Seniors and Broadband

A recent poll from the Pew Research Center shows that for the first time that more than half of Americans over 65 have a landline broadband connection in their homes. This is a milestone for the industry and is significantly higher than the last time Pew asked the same questions in 2013.

Since the inception of the web seniors have always had a significantly lower broadband adoption rate than other age groups, but this survey shows that seniors are now starting to close the gap. Part of this shift is probably due to the fact that baby boomers are now joining the senior category and bringing their much higher adoption rate for technology with them. But one also has to think that the benefits of broadband are luring more seniors into buying broadband.

The survey also showed the following:

  • 67% of seniors say that they use the Internet.
  • 42% of seniors now own a smartphone, which is triple the percentage from 2013.
  • Of those that use the Internet, 17% go on-line once a day, 51% use the Internet several times per day and 8% say they are on the Internet almost constantly.
  • A much smaller percentage of seniors use social media, but the ones that do use it often. For example, 70% of seniors on Facebook use the service daily.
  • 25% of seniors that go on-line play on-line video games.
  • 58% of seniors think that technology has a positive effect on society. Only 4% think technology is mostly negative.

The survey also looked deeper into the reasons why seniors say they don’t use broadband and found the following:

  • Only 26% of seniors say that they are very confident when using electronic devices. The percentages are far higher for younger age groups.
  • 73% of seniors say they need help using a new electronic device.
  • Disabled seniors seem to use broadband at a much lower rate than those with no disabilities.

ISPs have obviously always had challenges in selling to seniors. But I clients that have done very well selling to seniors and following are a few things I have seen work.

I have one client that has been holding weekly computer training classes for the public for nearly 15 years. Their free classes are filled every week mostly by seniors. They teach what people really want to learn – how to use Facebook, how to deal with emails and spam, how to save and send pictures, etc. They have a much higher broadband penetration rate with seniors than is shown by this survey and they credit their training classes for making seniors comfortable using broadband.

I have another client that sends an employee to sit with every new broadband customers to help them set up everything they want to use. They say they will often spend up to four hours with a new senior customer and will set up their Facebook and email accounts, show them how to use bookmarks, show them how to search for information, etc. And this ISP will take calls from these new customers to answer all of their questions and will make return home visits if needed. They say that word of mouth has emboldened a lot of seniors to buy broadband and because of their continued support they can’t recall any senior who dropped broadband. They think this up-front assistance is time and money well spent because they say that their seniors become the most loyal customers who also have the best track record of paying the monthly broadband bills on time.

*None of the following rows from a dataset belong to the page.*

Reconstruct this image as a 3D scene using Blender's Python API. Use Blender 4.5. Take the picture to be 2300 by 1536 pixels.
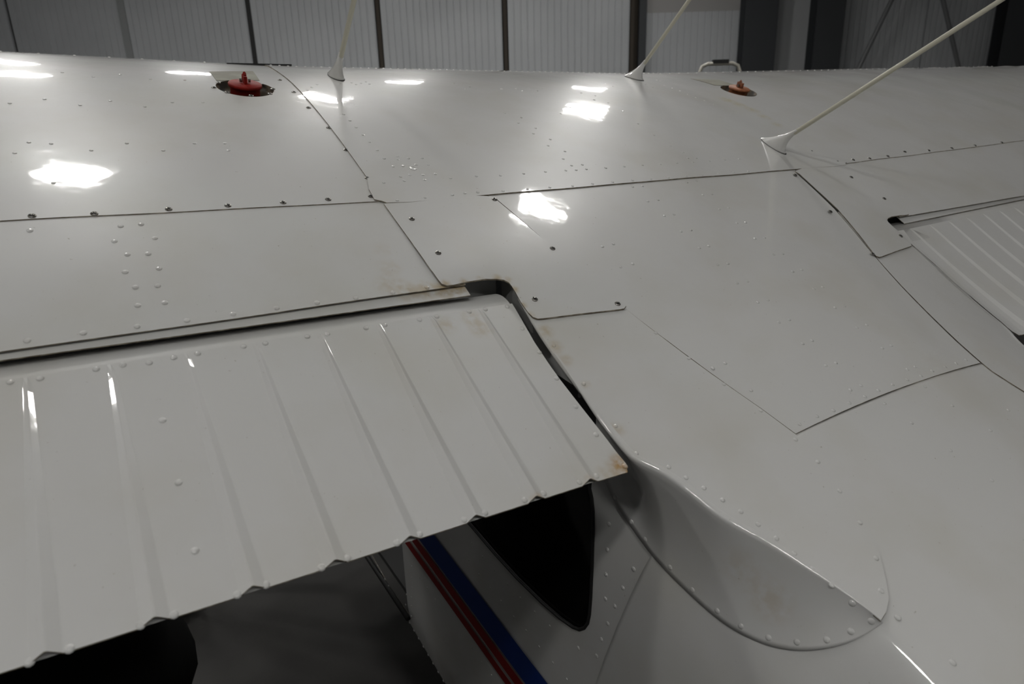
import bpy, math, random
from mathutils import Vector, Matrix
from mathutils.geometry import delaunay_2d_cdt
random.seed(7)
for o in list(bpy.data.objects): bpy.data.objects.remove(o)
S = bpy.context.scene
COL = S.collection
# ------------------------------------------------------------------ camera
EYE = 2.30                                   # camera height above the hangar floor
FPX, PITCH, YAW, ROLL = 1491.0, math.radians(17.68), math.radians(30.66), math.radians(-1.70)
CF = Vector((math.sin(YAW)*math.cos(PITCH), math.cos(YAW)*math.cos(PITCH), -math.sin(PITCH)))
CR = Vector((math.cos(YAW), -math.sin(YAW), 0)); CU = CR.cross(CF)
CR, CU = CR*math.cos(ROLL)+CU*math.sin(ROLL), -CR*math.sin(ROLL)+CU*math.cos(ROLL)
cd = bpy.data.cameras.new('camera'); cam = bpy.data.objects.new('camera', cd); COL.objects.link(cam)
cd.sensor_width = 36; cd.lens = FPX/2300*36; cd.clip_start = .05; cd.clip_end = 200
cam.matrix_world = Matrix.Translation((0, 0, EYE)) @ Matrix((CR, CU, -CF)).transposed().to_4x4()
cd.dof.use_dof = True; cd.dof.focus_distance = 1.35; cd.dof.aperture_fstop = 5.6
S.camera = cam
# ------------------------------------------------------------------ light / exposure
S.view_settings.view_transform = 'Standard'; S.view_settings.look = 'None'
S.view_settings.gamma = 1; S.view_settings.exposure = 0.12; S.view_settings.use_curve_mapping = False
wd = bpy.data.worlds.new('world'); S.world = wd; wd.use_nodes = True
wd.node_tree.nodes['Background'].inputs[0].default_value = (.6, .65, .7, 1)
wd.node_tree.nodes['Background'].inputs[1].default_value = 0.02
LAMP_POWER = 76.0                            # emission strength of the ceiling lamp diffusers
# ------------------------------------------------------------------ helpers
UP = Vector((0, 0, EYE))
def ray(px, py): return (CR*(px-1150)+CU*(768-py)+CF*FPX)/FPX
WORLD = {}
def tag(o, label=None, cat=None, group=None, kind=None):
    if label: o['label'] = label
    if cat: o['category'] = cat
    if group: o['group'] = group
    if kind: o['kind'] = kind
    return o
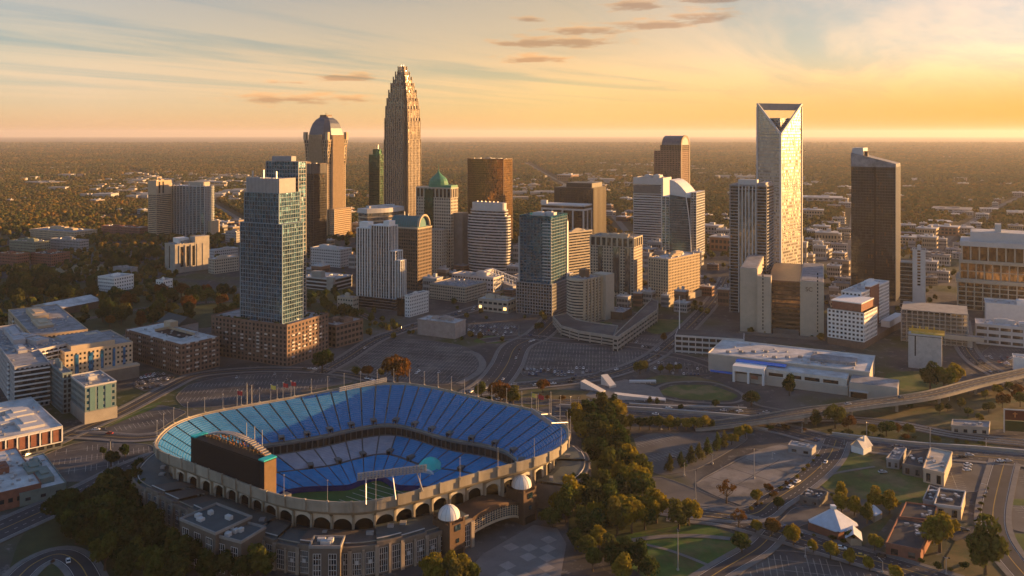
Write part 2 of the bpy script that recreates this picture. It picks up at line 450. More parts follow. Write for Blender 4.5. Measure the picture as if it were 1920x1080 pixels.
# ------------------------------------------------------------------ ground
def ground_material():
    m, nt, b = principled("ground_soil")
    n, l = nt.nodes, nt.links
    pos = n.new("ShaderNodeNewGeometry").outputs["Position"]
    def noise(scale, det=5, rough=0.6):
        t = n.new("ShaderNodeTexNoise"); t.inputs["Scale"].default_value = scale; t.inputs["Detail"].default_value = det; t.inputs["Roughness"].default_value = rough
        l.new(pos, t.inputs["Vector"]); return t.outputs[0]
    def ramp(v, a, b_):
        r = n.new("ShaderNodeMapRange"); r.interpolation_type = "SMOOTHSTEP"; r.inputs["From Min"].default_value = a; r.inputs["From Max"].default_value = b_
        l.new(v, r.inputs["Value"]); return r.outputs[0]
    def mix(f, a, b_):
        x = n.new("ShaderNodeMixRGB")
        l.new(f, x.inputs[0])
        for i, v in ((1, a), (2, b_)):
            if isinstance(v, tuple): x.inputs[i].default_value = (*v, 1)
            else: l.new(v, x.inputs[i])
        return x.outputs[0]
    sp = n.new("ShaderNodeSeparateXYZ"); l.new(pos, sp.inputs[0])
    urban = mix(ramp(noise(0.012), 0.42, 0.6), (0.055, 0.055, 0.058), (0.115, 0.108, 0.10))
    urban = mix(ramp(noise(0.006, 3), 0.52, 0.62), urban, (0.06, 0.07, 0.028))
    urban = mix(ramp(noise(0.12, 6, 0.75), 0.54, 0.68), urban, (0.17, 0.165, 0.16))
    wood = mix(ramp(noise(0.05, 6, 0.7), 0.35, 0.65), (0.018, 0.02, 0.009), (0.075, 0.06, 0.025))
    wood = mix(ramp(noise(0.0016, 4), 0.45, 0.62), wood, (0.05, 0.042, 0.022))
    wood = mix(ramp(noise(0.004, 4, 0.7), 0.63, 0.70), wood, (0.24, 0.21, 0.18))
    f = ramp(sp.outputs["Y"], 1300, 2000)
    l.new(mix(f, urban, wood), b.inputs["Base Color"])
    b.inputs["Roughness"].default_value = 0.95
    b.inputs["Specular IOR Level"].default_value = 0.1
    bp = n.new("ShaderNodeBump"); bp.inputs["Strength"].default_value = 0.9; bp.inputs["Distance"].default_value = 12.0
    l.new(noise(0.04, 6, 0.75), bp.inputs["Height"])
    mm = n.new("ShaderNodeMix"); mm.data_type = "VECTOR"
    l.new(ramp(sp.outputs["Y"], 2500, 5000), mm.inputs[0])
    l.new(n.new("ShaderNodeNewGeometry").outputs["Normal"], mm.inputs[4]); l.new(bp.outputs[0], mm.inputs[5])
    l.new(mm.outputs[1], b.inputs["Normal"])
    return m
import bmesh
def make_ground():
    bm = bmesh.new()
    R = 48000.0
    outer = [bm.verts.new((R * cos(2 * pi * i / 96), R * sin(2 * pi * i / 96), 0)) for i in range(96)]
    hole = [bm.verts.new((CEN.x + x, CEN.y + y, 0)) for x, y, _ in (rp(i / 64, 14, 0) for i in range(64))]
    es = [bm.edges.new((L[i], L[(i + 1) % len(L)])) for L in (outer, hole) for i in range(len(L))]
    bmesh.ops.triangle_fill(bm, use_beauty=True, use_dissolve=False, edges=es, normal=(0, 0, 1))
    bmesh.ops.recalc_face_normals(bm, faces=bm.faces[:])
    if sum(f.normal.z for f in bm.faces) < 0: bmesh.ops.reverse_faces(bm, faces=bm.faces[:])
    me = bpy.data.meshes.new("ground"); bm.to_mesh(me); bm.free()
    me.materials.append(ground_material())
    o = bpy.data.objects.new("ground", me); COL.objects.link(o)
    tag(o, kind="structure")
make_ground()
# ------------------------------------------------------------------ the stadium
M_SEATB = matte("blue_seats", (0.016, 0.19, 0.42), 0.75, 0.16, 0.12)
M_SEATL = matte("deep_blue_seats", (0.004, 0.22, 0.48), 0.75, 0.2, 0.2)
M_SEATG = matte("grey_seats", (0.40, 0.37, 0.41), 0.6, 0.12, 0.2)
SEATFRONT = {"blue_seats": matte("blue_seat_fronts", (0.05, 0.175, 0.36), 0.36, 0.2, 0.2), "deep_blue_seats": matte("deep_blue_seat_fronts", (0.01, 0.2, 0.42), 0.45, 0.2, 0.2), "grey_seats": matte("grey_seat_fronts", (0.32, 0.30, 0.34), 0.5, 0.15, 0.2)}
M_STCONC = matte("stadium_concrete", (0.31, 0.275, 0.22), 0.8, 0.3, 0.12, streak=True)
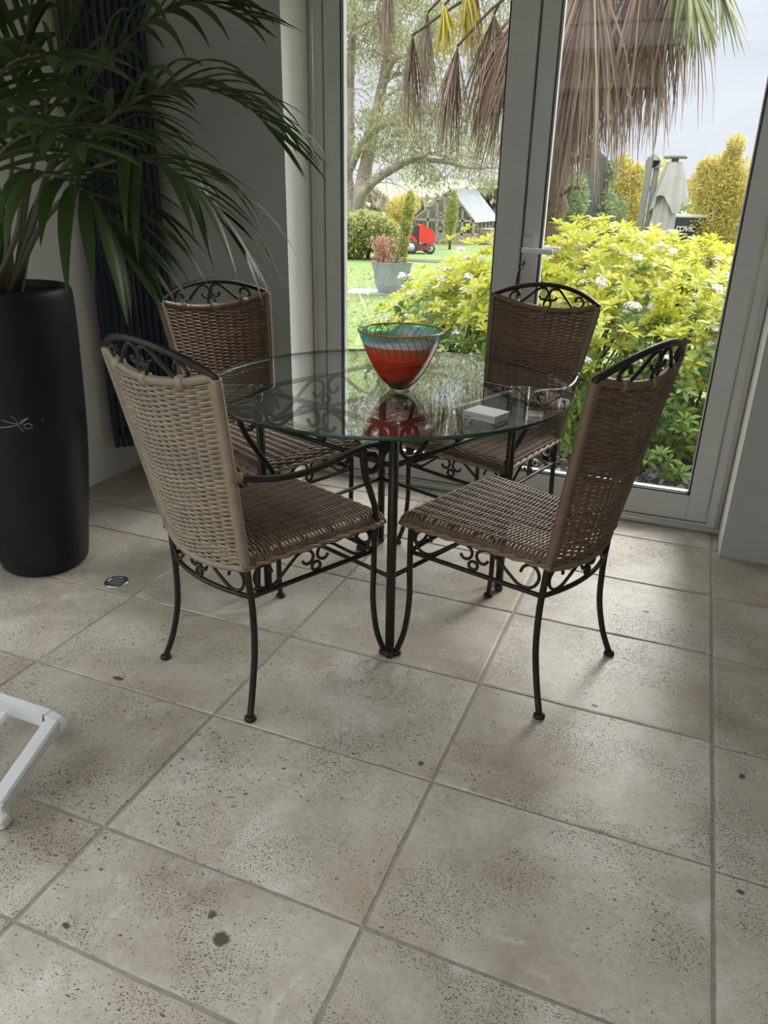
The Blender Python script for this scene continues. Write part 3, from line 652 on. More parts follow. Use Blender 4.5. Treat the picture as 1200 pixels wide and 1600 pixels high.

I have another client that also holds training classes, but rather than have potential customers come to their office, they have placed computers in several places in the community where seniors gather daily – places like a senior community center, an indoor community swimming pool and gym, and in a popular restaurant that allowed them to put a few computers in a back room. This telco sends somebody to these locations a few times a week to answer questions and to show people how to use the Internet. They say this program has led to significant sales of broadband to seniors.

But I also have a lot of clients that have not done anything specific to help seniors and then see poor broadband adoption rates. My advice to them has always been to look at the efforts to sell to seniors as just another part of the sales process. As this survey shows, it is fear of technology that is still the primary reason why many seniors don’t buy broadband. Any ISP that makes a genuine effort to allay these fears will reap the benefits of increased broadband sales and an appreciative new customer base.